Thursday, 31 October 2024

My Budget Response

There is one truism in Financial Politics: 

You cannot tax your way to prosperity.

It seems Rachel Reeves has forgotten that, or maybe she's never heard it, or maybe she's just ignoring it.

Not only have the OBR refused to back up the claim of the £20Bn black hole, what we got in the budget was more tax and spend. Piggy banks were raided in order for the Government to fund pet projects.

An Office for Value for Money is being created, more civil service jobs. Another Chairperson on a fat six figure salary no doubt, a few board members on lesser salaries and a team under that.

So much for saving money.

All I can see from this budget is the chancellor has minimised the affect on your pay packet and avoided raising fuel duty (which I'm sure would have caused a riot), but has done some creative raiding of savings to then redistribute to various funds and pet projects.

Unfortunately the chancellor has ignored the truism at the start of this blog. Taking money from interest on savings, or wherever and then using that money elsewhere will not grow the economy. And we need to be growing the economy, because without that pressure, it will continue to shrink. We need investment from outside the government to come in and increase cash flow. 

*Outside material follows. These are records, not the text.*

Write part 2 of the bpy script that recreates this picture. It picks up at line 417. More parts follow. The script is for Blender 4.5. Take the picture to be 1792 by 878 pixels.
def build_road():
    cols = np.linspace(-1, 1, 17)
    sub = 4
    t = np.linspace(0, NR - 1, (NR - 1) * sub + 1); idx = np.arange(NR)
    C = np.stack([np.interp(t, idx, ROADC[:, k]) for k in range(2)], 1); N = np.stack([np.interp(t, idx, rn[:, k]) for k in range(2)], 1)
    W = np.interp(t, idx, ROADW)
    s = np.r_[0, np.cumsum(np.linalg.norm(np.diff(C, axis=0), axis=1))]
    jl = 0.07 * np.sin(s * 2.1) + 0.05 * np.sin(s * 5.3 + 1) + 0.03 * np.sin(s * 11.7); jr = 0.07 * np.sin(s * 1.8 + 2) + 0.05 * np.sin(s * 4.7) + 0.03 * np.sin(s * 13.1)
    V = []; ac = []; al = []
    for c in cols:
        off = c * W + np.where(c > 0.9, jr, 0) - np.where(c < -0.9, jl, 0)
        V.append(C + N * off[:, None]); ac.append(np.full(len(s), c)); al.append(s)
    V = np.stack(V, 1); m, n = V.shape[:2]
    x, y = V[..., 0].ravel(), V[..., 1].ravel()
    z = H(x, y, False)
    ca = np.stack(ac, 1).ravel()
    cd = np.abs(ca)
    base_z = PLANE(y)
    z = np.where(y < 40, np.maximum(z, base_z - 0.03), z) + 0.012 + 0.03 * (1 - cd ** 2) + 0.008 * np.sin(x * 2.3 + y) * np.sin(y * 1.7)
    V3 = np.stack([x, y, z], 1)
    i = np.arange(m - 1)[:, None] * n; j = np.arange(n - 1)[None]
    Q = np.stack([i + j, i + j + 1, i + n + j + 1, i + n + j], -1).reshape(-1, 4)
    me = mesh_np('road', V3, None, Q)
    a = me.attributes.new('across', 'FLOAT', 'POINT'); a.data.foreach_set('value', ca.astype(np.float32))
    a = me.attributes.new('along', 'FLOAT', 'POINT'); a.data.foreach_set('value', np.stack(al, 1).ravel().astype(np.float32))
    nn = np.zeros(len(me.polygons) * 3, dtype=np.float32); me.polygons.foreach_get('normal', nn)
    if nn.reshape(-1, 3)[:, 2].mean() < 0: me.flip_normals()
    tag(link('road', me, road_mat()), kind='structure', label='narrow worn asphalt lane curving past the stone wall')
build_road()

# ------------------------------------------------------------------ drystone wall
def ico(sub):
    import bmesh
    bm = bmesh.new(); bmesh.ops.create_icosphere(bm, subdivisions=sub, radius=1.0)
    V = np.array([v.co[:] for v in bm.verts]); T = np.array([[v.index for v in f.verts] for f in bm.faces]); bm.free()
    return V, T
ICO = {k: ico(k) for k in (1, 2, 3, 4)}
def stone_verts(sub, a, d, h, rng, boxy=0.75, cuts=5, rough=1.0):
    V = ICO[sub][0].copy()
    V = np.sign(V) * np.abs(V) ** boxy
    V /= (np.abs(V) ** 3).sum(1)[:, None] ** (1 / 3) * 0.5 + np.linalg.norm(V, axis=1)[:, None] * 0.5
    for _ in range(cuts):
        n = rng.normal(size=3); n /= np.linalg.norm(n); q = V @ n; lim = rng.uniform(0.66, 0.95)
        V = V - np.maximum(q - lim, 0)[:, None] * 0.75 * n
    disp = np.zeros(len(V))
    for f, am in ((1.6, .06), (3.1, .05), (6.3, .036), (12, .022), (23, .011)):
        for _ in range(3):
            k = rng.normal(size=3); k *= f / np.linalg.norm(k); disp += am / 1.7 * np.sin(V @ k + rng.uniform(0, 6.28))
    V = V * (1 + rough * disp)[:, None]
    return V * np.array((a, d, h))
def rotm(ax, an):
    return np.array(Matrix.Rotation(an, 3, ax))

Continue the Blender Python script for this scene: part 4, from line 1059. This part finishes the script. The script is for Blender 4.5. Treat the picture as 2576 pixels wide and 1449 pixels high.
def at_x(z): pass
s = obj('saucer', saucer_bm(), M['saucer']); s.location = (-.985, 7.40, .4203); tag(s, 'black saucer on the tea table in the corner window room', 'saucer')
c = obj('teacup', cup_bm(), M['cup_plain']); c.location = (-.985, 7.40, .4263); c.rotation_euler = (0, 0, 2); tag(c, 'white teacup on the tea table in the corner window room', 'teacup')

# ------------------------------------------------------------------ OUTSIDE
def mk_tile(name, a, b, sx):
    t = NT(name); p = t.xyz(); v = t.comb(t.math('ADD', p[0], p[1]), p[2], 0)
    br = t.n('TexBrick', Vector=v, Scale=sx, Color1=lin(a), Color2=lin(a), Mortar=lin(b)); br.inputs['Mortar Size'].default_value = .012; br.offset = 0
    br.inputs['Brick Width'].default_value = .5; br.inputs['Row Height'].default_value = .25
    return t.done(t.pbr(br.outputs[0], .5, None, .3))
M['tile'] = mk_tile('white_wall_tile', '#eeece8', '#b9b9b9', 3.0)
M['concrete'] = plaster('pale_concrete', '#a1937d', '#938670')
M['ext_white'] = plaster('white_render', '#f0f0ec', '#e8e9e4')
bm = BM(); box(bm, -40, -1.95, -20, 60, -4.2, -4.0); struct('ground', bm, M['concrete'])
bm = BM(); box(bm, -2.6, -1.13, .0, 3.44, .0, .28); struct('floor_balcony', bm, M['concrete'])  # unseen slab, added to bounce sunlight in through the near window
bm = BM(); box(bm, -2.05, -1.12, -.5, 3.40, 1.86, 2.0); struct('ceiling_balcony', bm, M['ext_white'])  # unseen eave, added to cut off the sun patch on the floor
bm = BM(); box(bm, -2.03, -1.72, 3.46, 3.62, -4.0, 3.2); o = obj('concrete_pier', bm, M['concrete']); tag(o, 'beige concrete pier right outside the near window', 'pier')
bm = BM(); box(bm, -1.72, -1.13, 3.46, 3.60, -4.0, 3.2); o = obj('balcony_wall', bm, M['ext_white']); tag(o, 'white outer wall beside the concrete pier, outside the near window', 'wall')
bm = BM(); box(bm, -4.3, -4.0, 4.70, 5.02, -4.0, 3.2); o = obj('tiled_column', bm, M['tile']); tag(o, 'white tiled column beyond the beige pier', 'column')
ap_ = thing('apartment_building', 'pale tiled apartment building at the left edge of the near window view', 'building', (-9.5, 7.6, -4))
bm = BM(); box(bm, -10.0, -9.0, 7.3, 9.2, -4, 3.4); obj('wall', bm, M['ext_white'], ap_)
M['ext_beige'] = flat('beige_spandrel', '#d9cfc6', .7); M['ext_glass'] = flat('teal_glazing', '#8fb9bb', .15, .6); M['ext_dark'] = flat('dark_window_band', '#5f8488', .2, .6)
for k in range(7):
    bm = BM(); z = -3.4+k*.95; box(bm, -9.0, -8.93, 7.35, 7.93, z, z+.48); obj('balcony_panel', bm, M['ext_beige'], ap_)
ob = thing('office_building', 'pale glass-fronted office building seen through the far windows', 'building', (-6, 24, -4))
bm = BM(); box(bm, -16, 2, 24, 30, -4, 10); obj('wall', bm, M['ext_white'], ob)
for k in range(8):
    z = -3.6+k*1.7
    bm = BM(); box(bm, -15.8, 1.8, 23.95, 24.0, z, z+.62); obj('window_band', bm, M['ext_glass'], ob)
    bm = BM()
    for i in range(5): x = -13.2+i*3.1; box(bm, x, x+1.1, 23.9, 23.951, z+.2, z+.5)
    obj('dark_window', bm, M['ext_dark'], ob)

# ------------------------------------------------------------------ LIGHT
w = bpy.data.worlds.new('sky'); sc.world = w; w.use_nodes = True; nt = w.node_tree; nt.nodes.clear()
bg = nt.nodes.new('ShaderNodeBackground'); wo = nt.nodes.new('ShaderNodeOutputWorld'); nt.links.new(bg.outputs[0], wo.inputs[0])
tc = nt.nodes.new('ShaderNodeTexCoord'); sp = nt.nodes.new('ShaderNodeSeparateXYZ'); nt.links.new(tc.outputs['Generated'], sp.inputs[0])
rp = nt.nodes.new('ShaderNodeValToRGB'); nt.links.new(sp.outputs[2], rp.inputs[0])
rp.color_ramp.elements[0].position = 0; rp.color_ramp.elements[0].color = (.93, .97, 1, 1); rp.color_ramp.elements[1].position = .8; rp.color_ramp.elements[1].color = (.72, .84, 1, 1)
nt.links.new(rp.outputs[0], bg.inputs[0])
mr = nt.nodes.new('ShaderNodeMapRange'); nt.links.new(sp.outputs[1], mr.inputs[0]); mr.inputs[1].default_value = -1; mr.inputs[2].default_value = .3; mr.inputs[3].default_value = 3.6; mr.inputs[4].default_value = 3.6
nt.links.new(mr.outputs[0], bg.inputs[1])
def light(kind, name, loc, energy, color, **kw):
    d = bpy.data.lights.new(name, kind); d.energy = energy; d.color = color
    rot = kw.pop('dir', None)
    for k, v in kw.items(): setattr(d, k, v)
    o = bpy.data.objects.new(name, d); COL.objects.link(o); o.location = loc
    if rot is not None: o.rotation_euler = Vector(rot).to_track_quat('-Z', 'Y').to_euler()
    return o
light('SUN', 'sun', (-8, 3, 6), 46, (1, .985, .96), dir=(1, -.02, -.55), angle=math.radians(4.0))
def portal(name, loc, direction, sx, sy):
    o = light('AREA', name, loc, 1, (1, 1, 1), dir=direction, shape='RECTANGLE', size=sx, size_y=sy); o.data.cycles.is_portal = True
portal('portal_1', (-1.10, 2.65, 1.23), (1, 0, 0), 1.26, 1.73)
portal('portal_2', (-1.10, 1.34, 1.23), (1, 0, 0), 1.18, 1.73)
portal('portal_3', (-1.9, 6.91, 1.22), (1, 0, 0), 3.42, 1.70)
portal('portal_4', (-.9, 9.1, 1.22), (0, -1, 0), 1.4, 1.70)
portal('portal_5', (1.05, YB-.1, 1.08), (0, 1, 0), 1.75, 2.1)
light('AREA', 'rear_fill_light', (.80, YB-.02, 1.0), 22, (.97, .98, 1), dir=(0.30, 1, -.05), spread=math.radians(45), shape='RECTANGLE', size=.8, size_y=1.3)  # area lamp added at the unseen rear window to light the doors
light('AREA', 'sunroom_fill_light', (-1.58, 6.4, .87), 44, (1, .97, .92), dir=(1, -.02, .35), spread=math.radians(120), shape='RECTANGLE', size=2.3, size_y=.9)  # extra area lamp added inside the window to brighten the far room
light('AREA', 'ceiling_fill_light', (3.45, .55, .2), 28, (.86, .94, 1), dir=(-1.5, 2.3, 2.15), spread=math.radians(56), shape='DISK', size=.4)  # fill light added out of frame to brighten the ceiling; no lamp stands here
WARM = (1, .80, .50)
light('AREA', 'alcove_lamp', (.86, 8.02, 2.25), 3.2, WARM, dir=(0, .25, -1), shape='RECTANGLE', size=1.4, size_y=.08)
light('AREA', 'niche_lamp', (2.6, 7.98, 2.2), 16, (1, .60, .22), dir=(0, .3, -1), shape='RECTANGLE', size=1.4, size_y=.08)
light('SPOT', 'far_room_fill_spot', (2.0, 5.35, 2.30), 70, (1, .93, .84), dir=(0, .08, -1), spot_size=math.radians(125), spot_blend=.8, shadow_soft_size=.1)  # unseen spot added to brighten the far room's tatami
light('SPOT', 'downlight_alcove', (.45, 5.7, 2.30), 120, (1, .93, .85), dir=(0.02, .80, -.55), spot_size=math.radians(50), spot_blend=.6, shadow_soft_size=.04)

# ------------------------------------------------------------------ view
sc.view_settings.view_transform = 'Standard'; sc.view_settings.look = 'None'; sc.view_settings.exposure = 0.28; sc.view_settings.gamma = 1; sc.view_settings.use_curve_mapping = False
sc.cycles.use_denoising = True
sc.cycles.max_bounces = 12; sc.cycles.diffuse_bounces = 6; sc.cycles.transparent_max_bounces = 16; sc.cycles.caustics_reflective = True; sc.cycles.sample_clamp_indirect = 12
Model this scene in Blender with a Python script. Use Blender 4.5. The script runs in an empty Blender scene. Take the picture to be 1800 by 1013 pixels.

Right now we are at rock bottom in manufacturing capacity. Sure, we have a few specialist industries that can sell goods outside the UK, but they are not enough. The city of London is an unreliable source of revenue. Dividends can go down as well as up.

We need something inside the UK that people outside the UK will invest in and/or buy for themselves. Spinning the same money round the economy by creating an ever-increasing number of retail outlets cannot grow the economy.

The Small Nuclear Reactors in development at Rolls-Royce are the sort of thing that we need to nurture. We need to be adopting those reactors within the UK in order to develop the technology.

We need to be looking at alternative nuclear energy solutions. Thorium Reactors could be a viable solution using fission. The dream of fusion is just that: a dream, always 10 years away, as it has been for the last 4 decades.

Yet I don't see investment in anything as substantive as this in the budget. It's all pie-in-the sky stuff, nothing tangible. Of course the tax take isn't tangible. That's very real.